The budget is premised on a return to robust economic growth and a low level of inflation for the current year. This is in itself a commendable objective given the continued uncertainties and the economic downturn in the world economy. The budget serves as a complement to the Poverty Reduction Strategy Programme (PRSP), a medium term framework for the reduction of poverty and achieving the Millennium Development Goals (MDG’s), the first of which is to halve poverty by year 2015.

The budget announced that work has begun on reforming the tax system. As a result, the present consumption tax will be replaced by a Value Added Tax (VAT) by 2006. The present consumption tax is reportedly regressive, with very high marginal tax rates. It also discriminates against goods as opposed to services. The Value Added Tax will tax both goods and services and create the basis for a reduction on the high marginal tax rate on goods. A VAT system will tax consumption instead of production. This broadens the tax base and gives a future budget greater financial flexibility to reduce the very high tax rate on income.

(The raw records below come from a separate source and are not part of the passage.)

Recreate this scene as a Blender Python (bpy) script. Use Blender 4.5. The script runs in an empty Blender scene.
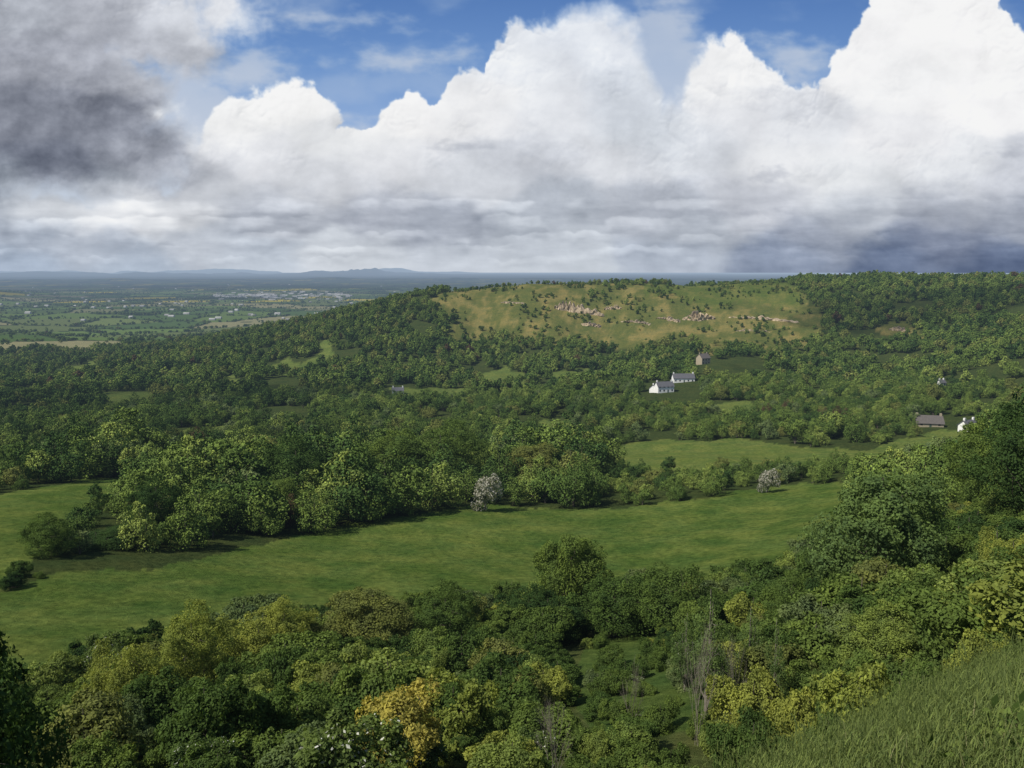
import bpy, math, random
import numpy as np
random.seed(7); R=np.random.RandomState(11)
scene=bpy.context.scene
# ------------------------------------------------------------------ camera
F=773.0; P=math.atan(114/F); cP,sP=math.cos(P),math.sin(P)
cam_d=bpy.data.cameras.new("camera"); cam=bpy.data.objects.new("camera",cam_d)
scene.collection.objects.link(cam); scene.camera=cam
cam_d.sensor_width=36; cam_d.lens=F*36/1024; cam_d.clip_start=0.1; cam_d.clip_end=200000
cam.location=(0,0,0); cam.rotation_euler=(math.pi/2-P,0,0)
def ray(px,py):
    xc=(px-512)/F; yc=-(py-384)/F
    return xc, cP+yc*sP, -sP+yc*cP
def project(x,y,z):
    f=y*cP-z*sP; u=y*sP+z*cP
    f=np.where(f<1e-3,1e-3,f)
    return 512+F*x/f, 384-F*u/f
# ------------------------------------------------------------------ noise
_perm=np.random.RandomState(3).permutation(4096)
_ga=np.random.RandomState(4).rand(4096)*2*np.pi
_rv=np.random.RandomState(5).rand(4096,3)
def _h(ix,iy,s): return _perm[(_perm[(ix+s*131)&4095]+iy)&4095]
def pn(x,y,s=0):
    x=np.asarray(x,float);y=np.asarray(y,float)
    ix=np.floor(x).astype(int);iy=np.floor(y).astype(int);fx=x-ix;fy=y-iy
    u=fx*fx*fx*(fx*(fx*6-15)+10);v=fy*fy*fy*(fy*(fy*6-15)+10)
    def g(i,j,dx,dy):
        a=_ga[_h(i,j,s)];return np.cos(a)*dx+np.sin(a)*dy
    a=g(ix,iy,fx,fy);b=g(ix+1,iy,fx-1,fy);c=g(ix,iy+1,fx,fy-1);d=g(ix+1,iy+1,fx-1,fy-1)
    return ((a*(1-u)+b*u)*(1-v)+(c*(1-u)+d*u)*v)*1.5
def fbm(x,y,s=0,o=5,g=0.5):
    t=0;a=1;n=0
    for k in range(o):
        t=t+a*pn(x*2**k,y*2**k,s+k);n+=a;a*=g
    return t/n
def worley(x,y,s=0):
    ix=np.floor(x).astype(int);iy=np.floor(y).astype(int)
    best=np.full(x.shape,9.0);idv=np.zeros(x.shape,int);sec=np.full(x.shape,9.0)
    for i in(-1,0,1):
        for j in(-1,0,1):
            h=_h(ix+i,iy+j,s);rv=_rv[h]
            d=np.hypot(ix+i+rv[...,0]-x,iy+j+rv[...,1]-y)
            m=d<best; sec=np.where(m,best,np.minimum(sec,d)); best=np.where(m,d,best); idv=np.where(m,h,idv)
    return best,idv,sec
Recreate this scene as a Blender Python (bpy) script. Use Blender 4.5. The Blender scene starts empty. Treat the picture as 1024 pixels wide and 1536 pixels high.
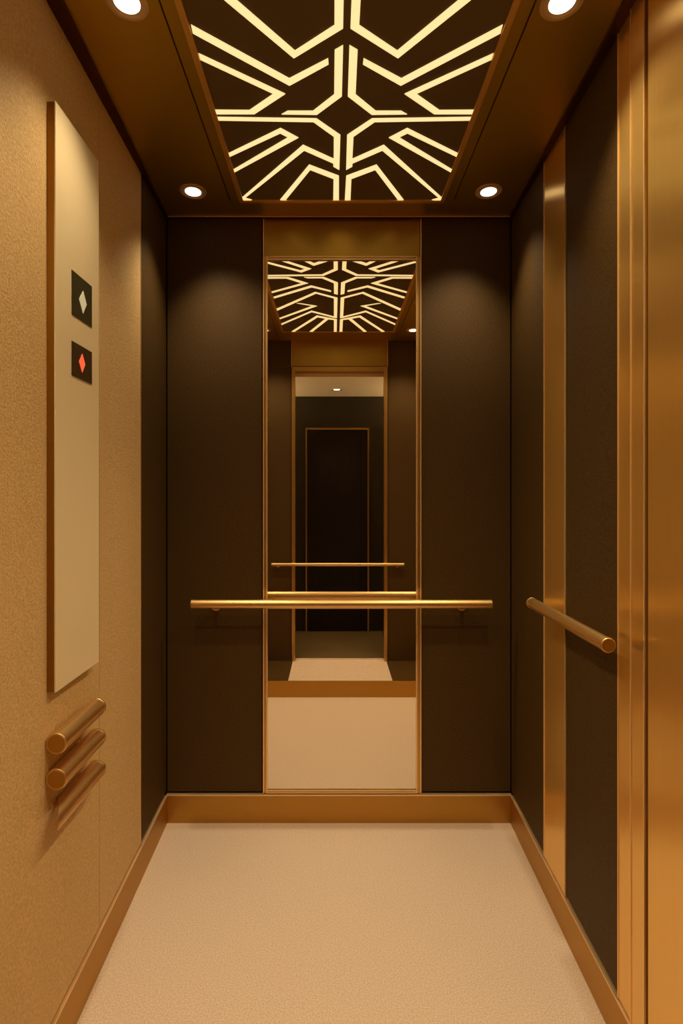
import bpy, bmesh, math
from mathutils import Vector, Matrix

sc = bpy.context.scene
C = sc.collection
# ---------------------------------------------------------------- scale
S = 1.31 / 516.0          # metres per unit (one unit = one pixel at the rear wall)
D = 2.0                   # camera to rear wall, metres
F = D / S                 # focal length in pixels (image 1024 x 1536)
H = 493 * S               # eye height above the car floor
VF, VC = 493.0, -413.0    # floor / ceiling level below eye height, in units

def P(u, d, v):
    """u: units right of the eye, d: fraction of the way to the rear wall, v: units below eye."""
    return Vector((u * S, d * D, H - v * S))

def wl(d): return -(224 + 26 * d)     # left wall face
def wr(d): return 236 + 30 * d        # right wall face

# ---------------------------------------------------------------- materials
def newmat(name):
    m = bpy.data.materials.new(name); m.use_nodes = True
    nt = m.node_tree; b = nt.nodes['Principled BSDF']
    return m, nt, b

def metal(name, col, rough=0.3, aniso=0.0, grain=(1, 1, 1), amount=0.08, rot=0.0, tangent='Z', bump=0.0, met=1.0):
    m, nt, b = newmat(name)
    b.inputs['Metallic'].default_value = met
    b.inputs['Roughness'].default_value = rough
    b.inputs['Anisotropic'].default_value = aniso
    b.inputs['Anisotropic Rotation'].default_value = rot
    if aniso > 0:
        t = nt.nodes.new('ShaderNodeTangent'); t.direction_type = 'RADIAL'; t.axis = tangent
        nt.links.new(t.outputs[0], b.inputs['Tangent'])
    tc = nt.nodes.new('ShaderNodeTexCoord'); mp = nt.nodes.new('ShaderNodeMapping')
    mp.inputs['Scale'].default_value = grain
    n = nt.nodes.new('ShaderNodeTexNoise'); n.inputs['Scale'].default_value = 1.0
    n.inputs['Detail'].default_value = 4.0
    nt.links.new(tc.outputs['Object'], mp.inputs[0]); nt.links.new(mp.outputs[0], n.inputs['Vector'])
    mx = nt.nodes.new('ShaderNodeMix'); mx.data_type = 'RGBA'
    mx.inputs[6].default_value = (*[c * (1 - amount) for c in col], 1)
    mx.inputs[7].default_value = (*[min(1, c * (1 + amount)) for c in col], 1)
    nt.links.new(n.outputs['Fac'], mx.inputs[0]); nt.links.new(mx.outputs[2], b.inputs['Base Color'])
    if bump > 0:
        bp = nt.nodes.new('ShaderNodeBump'); bp.inputs['Strength'].default_value = bump
        bp.inputs['Distance'].default_value = 0.0004
        nt.links.new(n.outputs['Fac'], bp.inputs['Height']); nt.links.new(bp.outputs[0], b.inputs['Normal'])
    return m

def textured(name, c1, c2, scale, bump, rough=0.6, spec=0.3, stretch=(1, 1, 1), dist=0.001, detail=6.0):
    m, nt, b = newmat(name)
    b.inputs['Roughness'].default_value = rough
    b.inputs['Specular IOR Level'].default_value = spec
    tc = nt.nodes.new('ShaderNodeTexCoord'); mp = nt.nodes.new('ShaderNodeMapping')
    mp.inputs['Scale'].default_value = stretch
    n = nt.nodes.new('ShaderNodeTexNoise'); n.inputs['Scale'].default_value = scale
    n.inputs['Detail'].default_value = detail; n.inputs['Roughness'].default_value = 0.6
    nt.links.new(tc.outputs['Object'], mp.inputs[0]); nt.links.new(mp.outputs[0], n.inputs['Vector'])
    cr = nt.nodes.new('ShaderNodeValToRGB')
    cr.color_ramp.elements[0].position = 0.35; cr.color_ramp.elements[0].color = (*c1, 1)
    cr.color_ramp.elements[1].position = 0.65; cr.color_ramp.elements[1].color = (*c2, 1)
    nt.links.new(n.outputs['Fac'], cr.inputs[0]); nt.links.new(cr.outputs[0], b.inputs['Base Color'])
    bp = nt.nodes.new('ShaderNodeBump'); bp.inputs['Strength'].default_value = bump
    bp.inputs['Distance'].default_value = dist
    nt.links.new(n.outputs['Fac'], bp.inputs['Height']); nt.links.new(bp.outputs[0], b.inputs['Normal'])
    return m

def emit(name, col, strength):
    m, nt, b = newmat(name)
    b.inputs['Base Color'].default_value = (*col, 1)
    b.inputs['Roughness'].default_value = 0.4
    b.inputs['Emission Color'].default_value = (*col, 1)
    b.inputs['Emission Strength'].default_value = strength
    return m

def plain(name, col, rough=0.5, spec=0.4):
    m, nt, b = newmat(name)
    b.inputs['Base Color'].default_value = (*col, 1)
    b.inputs['Roughness'].default_value = rough
    b.inputs['Specular IOR Level'].default_value = spec
    return m

M = {}
M['floor'] = textured('beige speckled flooring', (0.56, 0.43, 0.33), (0.86, 0.69, 0.54), 300, 0.5, 0.55, 0.3)
M['beige'] = textured('beige textured wall', (0.56, 0.37, 0.16), (0.76, 0.52, 0.24), 200, 1.0, 0.6, 0.3, dist=0.0012)
M['dark'] = textured('dark brown laminate', (0.044, 0.022, 0.0038), (0.094, 0.048, 0.0088), 240, 0.5, 0.6, 0.2, dist=0.0006)
M['brass'] = metal('brushed brass', (0.95, 0.62, 0.19), 0.29, 0.80, (260, 260, 3), 0.05, rot=0.0, tangent='Z', bump=0.0, met=0.86)
M['header'] = metal('satin brass header', (0.47, 0.28, 0.055), 0.36, 0.3, (500, 500, 6), 0.06, tangent='Z')
M['trim'] = metal('bronze trim', (0.62, 0.37, 0.11), 0.38, 0, (300, 300, 300), 0.04)
M['base'] = metal('satin bronze skirting', (0.52, 0.29, 0.062), 0.46, 0, (40, 40, 600), 0.08)
M['rail'] = metal('satin brass rail', (0.76, 0.49, 0.20), 0.38, 0, (200, 200, 200), 0.02)
M['ceil'] = metal('bronze ceiling sheet', (0.64, 0.41, 0.045), 0.44, 0, (30, 8, 30), 0.05)
M['cornice'] = metal('dark bronze cornice', (0.12, 0.05, 0.02), 0.5, 0, (30, 30, 30), 0.05)
M['artback'] = plain('dark art panel', (0.135, 0.088, 0.036), 0.6, 0.2)
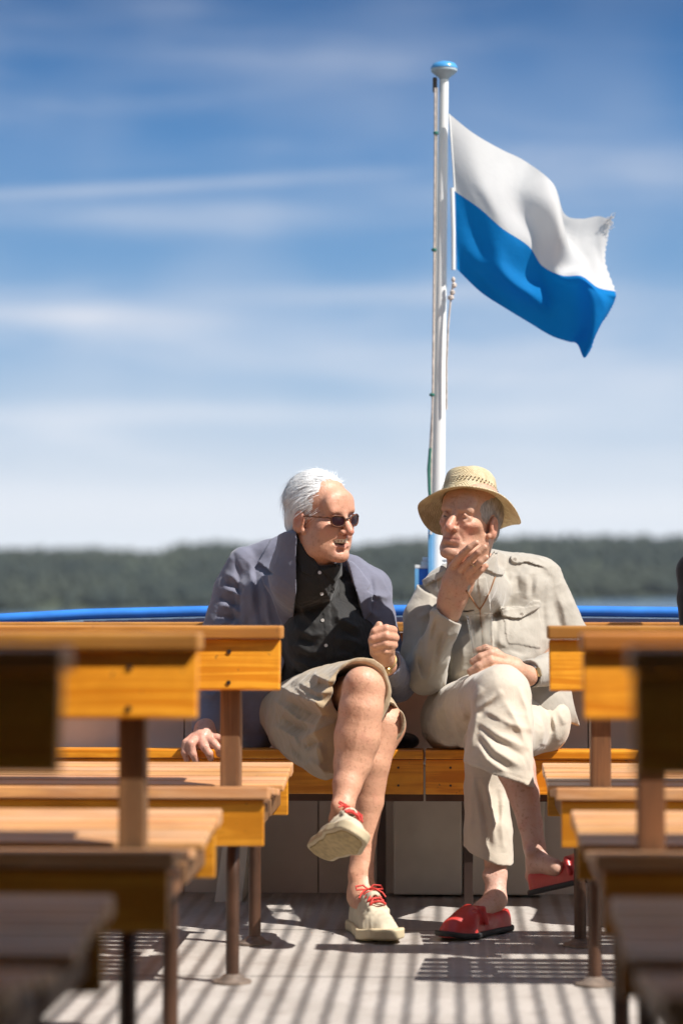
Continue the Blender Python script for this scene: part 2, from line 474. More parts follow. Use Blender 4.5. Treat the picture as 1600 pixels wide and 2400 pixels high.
# left under-bench diagonal duct board
m = MB(); a, b = P(455, 1990, 6.9), P(560, 2125, 6.9)
bmv = [P(535, 1900, 6.98), P(590, 1900, 6.98), P(565, 2128, 6.98), P(500, 2128, 6.98)]
vs = [m.bm.verts.new(v) for v in bmv] + [m.bm.verts.new(v + Vector((0, .18, 0))) for v in bmv]
for f in ((0, 1, 2, 3), (7, 6, 5, 4), (0, 4, 5, 1), (1, 5, 6, 2), (2, 6, 7, 3), (3, 7, 4, 0)): m.bm.faces.new([vs[i] for i in f])
tag(m.build('gusset_plate', GREYL), 'slanting grey plate under the left stern bench', 'plate')

# ------------------------------------------------------------------ canopy over the fore part of the deck (casts the shade on the nearest benches)
m = MB(); m.box((-3.2, -2.75, 2.31), (4.5, 3.50, 2.35), 0)
tag(m.build('deck_canopy', WHITE), 'white canopy roof over the forward benches', 'canopy')

dh = empty('light_blocker', (0, -2.6, 0), 'added unseen light-blocking wall, dark panes and side screens behind the viewer', 'light_blocker')  # added out of view to keep light off the nearest benches
m = MB(); m.box((-3.2, -2.75, 0), (3.2, -2.6, 2.3), .01); m.build('wall', plain('blocker_wall_dark', (.25, .22, .2), .5), dh)
for x in (-3.2, 3.12):
    m = MB(); m.box((x, -2.59, 0), (x + .08, 2.6, 2.3), .005); m.build('blocker_side', plain('blocker_side_dark', (.16, .15, .15), .8), dh)  # added opaque sides, closing off daylight from left and right
for k in range(5):
    m = MB(); m.box((-2.9 + k * 1.2, -2.6, 1.0), (-1.9 + k * 1.2, -2.585, 1.9), .01); m.build('blocker_pane', DARKSTEEL, dh)  # dark panes on the added wall
# ------------------------------------------------------------------ flagpole
DP = 7.58
pb_, pt_ = P(1021, 1480, DP), P(1040.5, 184, DP)
fp = empty('flagpole', pb_, 'white flagpole with a blue mushroom cap rising behind the straw hat', 'flagpole')
n = 10
m = MB(); m.tube([pb_.lerp(pt_, k / n) for k in range(n + 1)], [.0245 - .0105 * k / n for k in range(n + 1)], 24); m.build('pole', WHITE, fp, True)
cz = pt_
m = MB(); m.lathe(cz, [(.013, -.005), (.017, .004), (.033, .016), (.041, .024), (.0415, .031)], 28); m.build('truck', plain('cap_underside', (.42, .5, .55), .4), fp, True)
m = MB(); m.lathe(cz, [(.0425, .0312), (.0425, .036), (.036, .047), (.022, .053), (.006, .055)], 28); m.build('cap', plain('cap_blue', (.07, .32, .66), .3, coat=.4), fp, True)
m = MB()
q = P(1018, 200, DP)
m.box(q + Vector((-.006, -.012, -.02)), q + Vector((.008, .012, .025)), .003); m.build('pulley_block', DARKSTEEL, fp)
for side_ in (-1, 1):                     # clamp bolts at the foot
    for (dx, dy) in ((0.030, 1312), (0.034, 1322), (.040, 1332)):
        q = P(1021, dy, DP)
        m = MB(); m.tube([q + Vector((side_ * .02, -.01, 0)), q + Vector((side_ * (dx + .012), -.01, 0))], .008, 10); m.build('clamp_bolt', WHITE, fp, True)
fm = empty('flagpole_bracket', P(1000, 1480, DP), 'blue bracket plate and box holding the foot of the flagpole', 'bracket')
a, b = P(1003, 1232, DP), P(1013, 1500, DP)
m = MB(); m.box((a.x, DP - .05, b.z), (b.x, DP - .01, a.z), .002); m.build('plate', BLUEL, fm)
a, b = P(975, 1333, DP), P(1005, 1500, DP)
m = MB(); m.box((a.x, DP - .03, b.z), (b.x, DP + .06, a.z), .002); m.build('box', BLUE, fm)
m = MB(); m.box((a.x - .004, DP - .036, a.z), (b.x, DP + .066, a.z + .011), .002); m.build('lid', WHITE, fm)
m = MB(); m.box((a.x - .004, DP - .036, b.z), (a.x + .008, DP - .031, a.z - .001), .001); m.build('edge_strip', BLUEL, fm)
a = P(1011, 1238, DP - .06)
m = MB(); m.box(a + Vector((-.005, -.006, -.02)), a + Vector((.003, .006, .004)), .001, rot=Matrix.Rotation(R_(8), 3, 'Y')); m.build('tie', WHITE, fm)

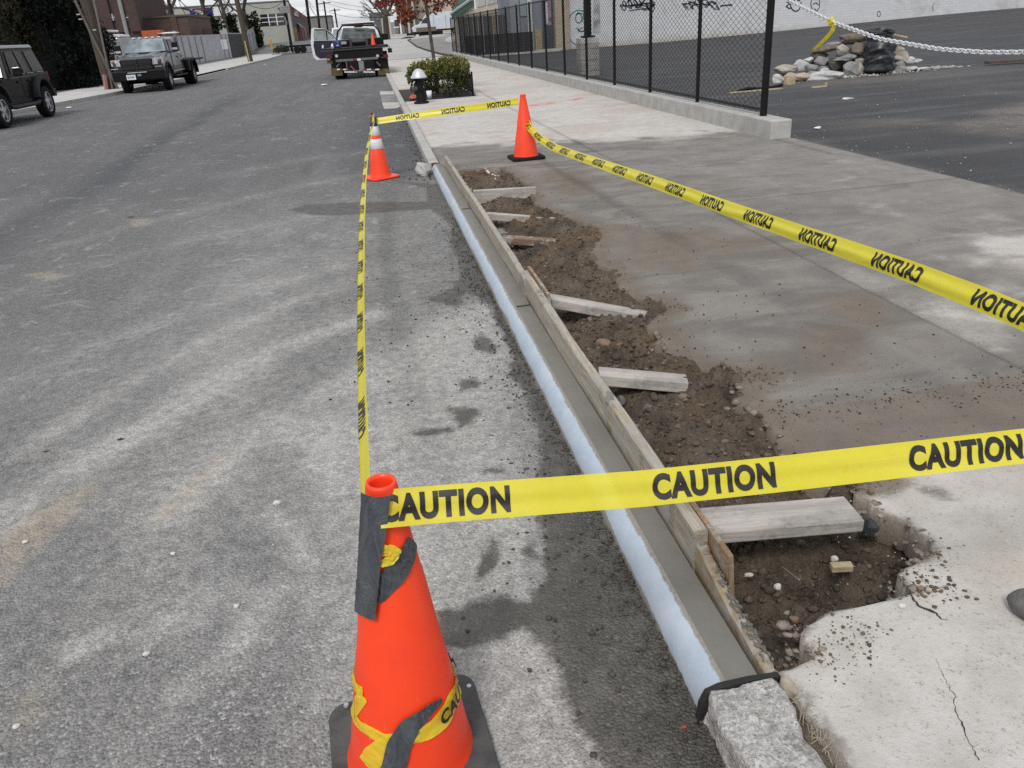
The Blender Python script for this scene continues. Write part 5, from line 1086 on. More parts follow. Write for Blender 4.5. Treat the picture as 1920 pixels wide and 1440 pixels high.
obj('cap_chain', MB().tube([hy + Vector((-.10, -.07, .46)), hy + Vector((-.145, -.09, .41)), hy + Vector((-.14, -.09, .36))], .014, 6), M_['metal'], hd); obj('bolt', MB().rock(hy + Vector((.075, -.085, .34)), (.018, .018, .018), 2, 1), M_['metal'], hd)
p = G(776, 187, .07); one('plastic_bag', MB().rock((p.x, p.y, .12), (.14, .13, .07), 12, 2, .6, .4), simple('red_bag', (.55, .12, .10), .6), 'crumpled red and white wrapper left of the hydrant base', 'wrapper')
p = G(804, 185, .1); one('paper_cup', MB().lathe([(.0, 0), (.05, 0), (.065, .17), (.0, .17)], (p.x + .02, p.y, .10), 14), M_['paper'], 'white paper cup standing just right of the hydrant', 'cup', smooth=True)
tg = thing('tree_guard', (1.02, 19.25, .1), 'low black iron guard rail around the shrubs in the tree pit', 'tree guard')
gp = [(1.02, 19.25), (2.30, 19.45), (2.30, 21.2), (1.02, 21.1)]
for i in range(4):
    a, b = Vector(gp[i]), Vector(gp[(i + 1) % 4]); A3, B3 = Vector((a.x, a.y, .1)), Vector((b.x, b.y, .1))
    obj('corner_post', MB().tube([A3 - Vector((0, 0, .05)), A3 + Vector((0, 0, .5))], .022, 8), M_['black'], tg)
    for z in (.08, .42): obj('rail', MB().tube([A3 + Vector((0, 0, z)), B3 + Vector((0, 0, z))], .014, 6), M_['black'], tg)
    nb = int((b - a).length / .13)
    for k in range(1, nb):
        q = A3.lerp(B3, k / nb); obj('baluster', MB().tube([q + Vector((0, 0, .02)), q + Vector((0, 0, .42))], .008, 5), M_['black'], tg)
def leaves(n, fn, size, seed, up=.4, asp=.45):
    """n small leaf quads at points fn(rng)"""
    rnd = np.random.RandomState(seed); P = np.array([fn(rnd) for _ in range(n)]); d = rnd.normal(size=(n, 3)); d[:, 2] += up; d /= np.linalg.norm(d, axis=1)[:, None]
    e = np.cross(d, rnd.normal(size=(n, 3))); e /= np.linalg.norm(e, axis=1)[:, None] + 1e-9; L = size * rnd.uniform(.6, 1.3, n)[:, None]
    q = np.stack([P - d * L, P + e * L * asp, P + d * L, P - e * L * asp], 1).reshape(-1, 3)
    m = MB(); m.v = [tuple(x) for x in q]; m.f = [(i * 4, i * 4 + 1, i * 4 + 2, i * 4 + 3) for i in range(n)]; return m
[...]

The budget highlights that “Guyana ranked 17th out of 140 countries on the Foreign Direct Investment (FDI) performance index”. The budget identifies a number of new investment initiatives that would create a more enabling business environment, one of which is a new investment law passed recently by Parliament. The main objective of this new law is to offer legal protection to investment, increase the predictability and transparency of the legal regime for investment, promote the development of international best practice for investments; and provide a framework for fiscal incentives for investors and direct investments.

The budget also makes reference to enactment of the Small Business Act that will pave the way for the establishment of a Small Business Council, which will promote and monitor developments in the small business sector. The Council will be supported by a Small Business Bureau, which will offer assistance to the sector in areas such as marketing and management. In addition, a Small Business Development Fund will be set up as a source of financing for small and micro enterprises.

These are some but only few of the policy initiatives that have been identified in the budget speech on Monday. These new policies will definitely serve as a catalyst to speed up the investment response for sustained economic growth and development. With new investments, new jobs will be created. After all, employment is the only sustainable way to reduce poverty. The 2004 budget under the theme “Investing for Sustained Growth and Enhanced Social Development” certainly augurs well for the future of our country.